> SET TASK
Look through the data below and extract, unchanged, the lines from the one that contains "Write the bpy" to the one that contains "SC.camera = camo", both included.

> RECORDS SHOWN
**********
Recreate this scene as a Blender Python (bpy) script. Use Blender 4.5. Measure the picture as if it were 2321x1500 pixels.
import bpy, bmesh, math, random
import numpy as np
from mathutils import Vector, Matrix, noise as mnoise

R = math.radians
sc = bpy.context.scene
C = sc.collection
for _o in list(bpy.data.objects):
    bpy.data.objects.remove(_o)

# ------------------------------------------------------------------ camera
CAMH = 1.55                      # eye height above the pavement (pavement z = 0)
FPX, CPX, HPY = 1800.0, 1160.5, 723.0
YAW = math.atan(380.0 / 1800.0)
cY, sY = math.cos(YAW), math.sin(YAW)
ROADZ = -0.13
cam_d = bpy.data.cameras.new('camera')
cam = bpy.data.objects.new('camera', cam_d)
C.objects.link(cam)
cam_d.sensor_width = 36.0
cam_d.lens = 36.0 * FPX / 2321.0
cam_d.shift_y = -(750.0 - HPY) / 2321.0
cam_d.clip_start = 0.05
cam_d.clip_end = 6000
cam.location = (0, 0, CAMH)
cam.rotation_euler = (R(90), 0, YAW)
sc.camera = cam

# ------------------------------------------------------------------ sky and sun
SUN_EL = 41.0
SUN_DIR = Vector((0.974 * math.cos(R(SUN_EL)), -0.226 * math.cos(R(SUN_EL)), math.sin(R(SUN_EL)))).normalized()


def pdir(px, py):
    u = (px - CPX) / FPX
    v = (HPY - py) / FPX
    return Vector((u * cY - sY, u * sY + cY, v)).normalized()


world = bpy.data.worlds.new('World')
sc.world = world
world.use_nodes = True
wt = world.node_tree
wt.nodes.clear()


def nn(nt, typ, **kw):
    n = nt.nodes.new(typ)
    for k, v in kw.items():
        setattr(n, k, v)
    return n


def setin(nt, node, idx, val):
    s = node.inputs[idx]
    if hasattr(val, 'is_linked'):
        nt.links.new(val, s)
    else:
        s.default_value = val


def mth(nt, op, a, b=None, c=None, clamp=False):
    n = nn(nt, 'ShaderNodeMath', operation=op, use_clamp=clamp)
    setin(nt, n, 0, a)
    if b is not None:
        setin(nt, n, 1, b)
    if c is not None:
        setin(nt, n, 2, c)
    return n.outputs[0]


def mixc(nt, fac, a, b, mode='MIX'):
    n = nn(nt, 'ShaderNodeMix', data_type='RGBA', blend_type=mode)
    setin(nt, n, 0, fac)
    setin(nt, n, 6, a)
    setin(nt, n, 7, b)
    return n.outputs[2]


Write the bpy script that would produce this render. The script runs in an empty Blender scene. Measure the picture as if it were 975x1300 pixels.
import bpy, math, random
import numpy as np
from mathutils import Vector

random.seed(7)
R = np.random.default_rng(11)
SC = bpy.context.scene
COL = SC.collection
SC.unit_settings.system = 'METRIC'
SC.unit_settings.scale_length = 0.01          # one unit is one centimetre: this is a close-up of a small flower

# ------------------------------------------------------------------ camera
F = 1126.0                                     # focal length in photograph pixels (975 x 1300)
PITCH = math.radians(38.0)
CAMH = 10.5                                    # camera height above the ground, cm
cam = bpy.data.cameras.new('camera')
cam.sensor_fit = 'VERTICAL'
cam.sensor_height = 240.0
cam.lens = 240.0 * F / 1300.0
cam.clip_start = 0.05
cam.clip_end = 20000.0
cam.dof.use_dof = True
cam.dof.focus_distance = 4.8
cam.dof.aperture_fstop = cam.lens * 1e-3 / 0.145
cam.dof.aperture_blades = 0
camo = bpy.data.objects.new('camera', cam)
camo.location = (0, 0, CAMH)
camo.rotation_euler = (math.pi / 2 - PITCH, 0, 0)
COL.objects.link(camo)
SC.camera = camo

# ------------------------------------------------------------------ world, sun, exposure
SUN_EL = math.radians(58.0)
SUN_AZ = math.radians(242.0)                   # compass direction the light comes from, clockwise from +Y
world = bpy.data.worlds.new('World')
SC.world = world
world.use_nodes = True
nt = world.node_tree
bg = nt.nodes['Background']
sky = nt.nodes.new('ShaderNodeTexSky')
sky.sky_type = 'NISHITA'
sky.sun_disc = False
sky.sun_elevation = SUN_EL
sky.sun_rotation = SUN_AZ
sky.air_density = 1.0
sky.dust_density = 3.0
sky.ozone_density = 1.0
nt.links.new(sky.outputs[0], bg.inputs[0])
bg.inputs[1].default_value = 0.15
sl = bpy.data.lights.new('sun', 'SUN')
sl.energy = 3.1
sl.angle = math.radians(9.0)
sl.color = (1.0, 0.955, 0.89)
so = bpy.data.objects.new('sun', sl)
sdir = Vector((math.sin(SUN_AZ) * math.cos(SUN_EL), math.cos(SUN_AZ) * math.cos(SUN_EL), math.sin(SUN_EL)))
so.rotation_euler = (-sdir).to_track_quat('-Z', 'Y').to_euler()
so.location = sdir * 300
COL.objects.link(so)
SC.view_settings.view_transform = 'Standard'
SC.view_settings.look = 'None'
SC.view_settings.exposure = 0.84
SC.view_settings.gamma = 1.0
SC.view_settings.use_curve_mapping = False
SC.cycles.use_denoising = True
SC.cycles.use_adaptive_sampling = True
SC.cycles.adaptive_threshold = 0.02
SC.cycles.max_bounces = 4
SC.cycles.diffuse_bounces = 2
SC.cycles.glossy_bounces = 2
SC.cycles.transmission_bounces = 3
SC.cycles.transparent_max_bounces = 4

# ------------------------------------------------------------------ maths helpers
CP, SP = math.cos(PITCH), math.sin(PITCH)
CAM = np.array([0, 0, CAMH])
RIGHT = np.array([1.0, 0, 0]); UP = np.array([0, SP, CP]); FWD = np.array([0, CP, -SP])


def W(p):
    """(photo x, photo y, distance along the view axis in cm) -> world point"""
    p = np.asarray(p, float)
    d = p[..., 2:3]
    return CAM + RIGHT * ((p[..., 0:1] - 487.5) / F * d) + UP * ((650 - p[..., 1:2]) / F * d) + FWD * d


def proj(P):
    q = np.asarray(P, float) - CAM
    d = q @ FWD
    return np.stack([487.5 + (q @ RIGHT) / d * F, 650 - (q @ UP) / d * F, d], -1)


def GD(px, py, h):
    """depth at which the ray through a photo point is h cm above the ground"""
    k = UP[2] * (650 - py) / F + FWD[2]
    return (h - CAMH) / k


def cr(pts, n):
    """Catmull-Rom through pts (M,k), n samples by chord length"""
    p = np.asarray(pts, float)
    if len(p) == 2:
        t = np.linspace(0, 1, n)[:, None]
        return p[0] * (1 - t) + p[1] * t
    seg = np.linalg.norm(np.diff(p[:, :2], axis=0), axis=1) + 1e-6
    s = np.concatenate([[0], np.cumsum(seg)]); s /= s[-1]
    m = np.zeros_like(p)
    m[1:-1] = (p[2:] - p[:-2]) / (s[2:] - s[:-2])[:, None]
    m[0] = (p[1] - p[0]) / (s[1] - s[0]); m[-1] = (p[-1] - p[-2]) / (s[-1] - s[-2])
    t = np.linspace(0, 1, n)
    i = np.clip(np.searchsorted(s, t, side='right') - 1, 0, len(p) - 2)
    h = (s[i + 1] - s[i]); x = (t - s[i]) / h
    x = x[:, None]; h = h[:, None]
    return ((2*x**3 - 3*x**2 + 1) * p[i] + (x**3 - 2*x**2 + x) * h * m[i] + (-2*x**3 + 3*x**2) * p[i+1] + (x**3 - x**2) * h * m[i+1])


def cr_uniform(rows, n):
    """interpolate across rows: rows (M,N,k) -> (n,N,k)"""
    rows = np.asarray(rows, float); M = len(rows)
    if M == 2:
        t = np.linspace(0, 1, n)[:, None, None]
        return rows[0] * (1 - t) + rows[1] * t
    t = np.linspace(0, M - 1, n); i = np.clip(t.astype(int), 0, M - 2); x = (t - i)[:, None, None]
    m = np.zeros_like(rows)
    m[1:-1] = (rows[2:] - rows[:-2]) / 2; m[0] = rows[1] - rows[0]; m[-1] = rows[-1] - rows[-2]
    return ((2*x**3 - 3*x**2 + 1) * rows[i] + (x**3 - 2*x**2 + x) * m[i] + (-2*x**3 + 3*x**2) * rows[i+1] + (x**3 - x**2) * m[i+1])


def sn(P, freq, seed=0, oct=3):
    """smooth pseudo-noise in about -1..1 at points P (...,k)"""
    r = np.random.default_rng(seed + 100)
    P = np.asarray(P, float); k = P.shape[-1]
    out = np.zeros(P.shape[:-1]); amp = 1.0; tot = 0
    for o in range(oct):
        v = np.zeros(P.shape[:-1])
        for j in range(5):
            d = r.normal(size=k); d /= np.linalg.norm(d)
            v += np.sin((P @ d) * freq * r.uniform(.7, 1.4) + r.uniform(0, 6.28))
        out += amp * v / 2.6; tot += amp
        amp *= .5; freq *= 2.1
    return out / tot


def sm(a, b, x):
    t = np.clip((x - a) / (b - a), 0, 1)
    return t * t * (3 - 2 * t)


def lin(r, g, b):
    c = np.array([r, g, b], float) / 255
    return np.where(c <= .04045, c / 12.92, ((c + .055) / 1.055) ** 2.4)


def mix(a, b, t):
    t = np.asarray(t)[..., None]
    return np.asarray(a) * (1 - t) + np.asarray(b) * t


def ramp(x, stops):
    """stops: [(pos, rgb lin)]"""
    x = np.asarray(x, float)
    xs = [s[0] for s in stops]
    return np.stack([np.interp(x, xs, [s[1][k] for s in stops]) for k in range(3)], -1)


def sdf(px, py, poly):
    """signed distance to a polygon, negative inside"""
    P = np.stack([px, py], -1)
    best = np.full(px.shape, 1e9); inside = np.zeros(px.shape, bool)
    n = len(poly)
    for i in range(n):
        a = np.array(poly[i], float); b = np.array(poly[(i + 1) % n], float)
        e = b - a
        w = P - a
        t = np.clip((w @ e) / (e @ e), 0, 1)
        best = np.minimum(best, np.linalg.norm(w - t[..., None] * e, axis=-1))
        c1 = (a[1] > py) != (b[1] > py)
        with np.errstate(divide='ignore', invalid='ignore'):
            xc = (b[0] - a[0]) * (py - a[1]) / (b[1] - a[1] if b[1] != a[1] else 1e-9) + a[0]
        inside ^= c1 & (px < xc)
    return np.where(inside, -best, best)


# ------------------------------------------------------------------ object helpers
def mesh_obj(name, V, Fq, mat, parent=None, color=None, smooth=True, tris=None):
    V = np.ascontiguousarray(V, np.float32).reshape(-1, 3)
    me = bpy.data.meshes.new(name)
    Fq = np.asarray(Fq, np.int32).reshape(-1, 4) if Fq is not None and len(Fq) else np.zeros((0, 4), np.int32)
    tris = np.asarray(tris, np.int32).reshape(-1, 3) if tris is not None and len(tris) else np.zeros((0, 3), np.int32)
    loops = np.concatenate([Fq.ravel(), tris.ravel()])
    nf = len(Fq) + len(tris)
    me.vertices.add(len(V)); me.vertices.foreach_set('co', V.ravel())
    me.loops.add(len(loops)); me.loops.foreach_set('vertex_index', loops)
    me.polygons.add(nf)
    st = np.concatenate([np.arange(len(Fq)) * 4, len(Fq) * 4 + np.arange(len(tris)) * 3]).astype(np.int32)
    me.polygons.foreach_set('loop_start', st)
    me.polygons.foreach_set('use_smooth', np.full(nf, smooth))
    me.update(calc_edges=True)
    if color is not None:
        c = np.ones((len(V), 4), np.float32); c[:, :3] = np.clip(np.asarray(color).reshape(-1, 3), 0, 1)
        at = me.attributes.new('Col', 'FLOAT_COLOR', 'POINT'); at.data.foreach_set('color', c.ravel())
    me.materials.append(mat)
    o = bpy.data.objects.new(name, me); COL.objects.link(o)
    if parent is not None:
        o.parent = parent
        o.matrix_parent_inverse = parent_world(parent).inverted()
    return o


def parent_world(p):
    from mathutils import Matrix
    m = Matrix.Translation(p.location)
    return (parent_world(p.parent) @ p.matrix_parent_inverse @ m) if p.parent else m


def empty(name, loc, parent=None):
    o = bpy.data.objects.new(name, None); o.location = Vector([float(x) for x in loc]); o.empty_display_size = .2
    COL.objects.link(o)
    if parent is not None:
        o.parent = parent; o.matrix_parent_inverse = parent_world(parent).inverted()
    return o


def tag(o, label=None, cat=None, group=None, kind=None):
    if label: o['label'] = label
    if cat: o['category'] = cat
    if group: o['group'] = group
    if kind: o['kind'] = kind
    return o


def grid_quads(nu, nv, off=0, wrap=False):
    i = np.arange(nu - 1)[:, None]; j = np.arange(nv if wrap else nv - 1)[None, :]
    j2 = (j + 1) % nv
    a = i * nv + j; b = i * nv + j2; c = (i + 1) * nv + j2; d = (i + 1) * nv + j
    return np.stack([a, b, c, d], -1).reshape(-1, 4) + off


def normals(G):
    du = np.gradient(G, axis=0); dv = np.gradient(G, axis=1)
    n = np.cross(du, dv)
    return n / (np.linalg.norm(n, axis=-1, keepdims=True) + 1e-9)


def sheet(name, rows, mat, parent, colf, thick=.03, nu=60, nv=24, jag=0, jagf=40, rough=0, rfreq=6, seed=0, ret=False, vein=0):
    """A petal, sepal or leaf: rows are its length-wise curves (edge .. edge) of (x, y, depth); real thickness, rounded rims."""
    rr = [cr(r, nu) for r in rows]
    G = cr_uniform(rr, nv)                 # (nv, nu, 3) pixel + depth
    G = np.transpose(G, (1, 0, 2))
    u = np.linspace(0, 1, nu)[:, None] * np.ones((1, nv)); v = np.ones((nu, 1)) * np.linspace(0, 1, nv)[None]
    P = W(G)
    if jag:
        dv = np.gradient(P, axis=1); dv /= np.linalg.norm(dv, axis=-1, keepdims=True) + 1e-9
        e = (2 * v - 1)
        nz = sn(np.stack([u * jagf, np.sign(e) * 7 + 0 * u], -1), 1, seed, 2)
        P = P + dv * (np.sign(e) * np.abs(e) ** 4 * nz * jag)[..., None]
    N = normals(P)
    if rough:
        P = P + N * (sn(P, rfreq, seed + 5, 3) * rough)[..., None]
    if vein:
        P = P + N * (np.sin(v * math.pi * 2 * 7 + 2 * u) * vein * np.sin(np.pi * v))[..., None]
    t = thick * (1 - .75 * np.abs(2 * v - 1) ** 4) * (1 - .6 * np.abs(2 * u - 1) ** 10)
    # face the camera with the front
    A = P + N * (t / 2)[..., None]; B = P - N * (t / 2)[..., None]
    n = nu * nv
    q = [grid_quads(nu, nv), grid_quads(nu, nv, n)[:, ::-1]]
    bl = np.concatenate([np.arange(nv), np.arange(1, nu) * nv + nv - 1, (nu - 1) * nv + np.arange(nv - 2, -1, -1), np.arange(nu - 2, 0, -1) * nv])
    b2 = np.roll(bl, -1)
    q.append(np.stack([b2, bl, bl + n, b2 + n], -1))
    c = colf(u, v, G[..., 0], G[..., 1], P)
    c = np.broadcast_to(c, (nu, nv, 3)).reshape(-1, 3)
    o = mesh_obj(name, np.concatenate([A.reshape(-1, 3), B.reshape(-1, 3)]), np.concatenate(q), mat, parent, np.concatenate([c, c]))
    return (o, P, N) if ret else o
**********
> WRITTEN RESPONSE
Write the bpy script that would produce this render. The script runs in an empty Blender scene. Measure the picture as if it were 975x1300 pixels.
import bpy, math, random
import numpy as np
from mathutils import Vector

random.seed(7)
R = np.random.default_rng(11)
SC = bpy.context.scene
COL = SC.collection
SC.unit_settings.system = 'METRIC'
SC.unit_settings.scale_length = 0.01          # one unit is one centimetre: this is a close-up of a small flower

# ------------------------------------------------------------------ camera
F = 1126.0                                     # focal length in photograph pixels (975 x 1300)
PITCH = math.radians(38.0)
CAMH = 10.5                                    # camera height above the ground, cm
cam = bpy.data.cameras.new('camera')
cam.sensor_fit = 'VERTICAL'
cam.sensor_height = 240.0
cam.lens = 240.0 * F / 1300.0
cam.clip_start = 0.05
cam.clip_end = 20000.0
cam.dof.use_dof = True
cam.dof.focus_distance = 4.8
cam.dof.aperture_fstop = cam.lens * 1e-3 / 0.145
cam.dof.aperture_blades = 0
camo = bpy.data.objects.new('camera', cam)
camo.location = (0, 0, CAMH)
camo.rotation_euler = (math.pi / 2 - PITCH, 0, 0)
COL.objects.link(camo)
SC.camera = camo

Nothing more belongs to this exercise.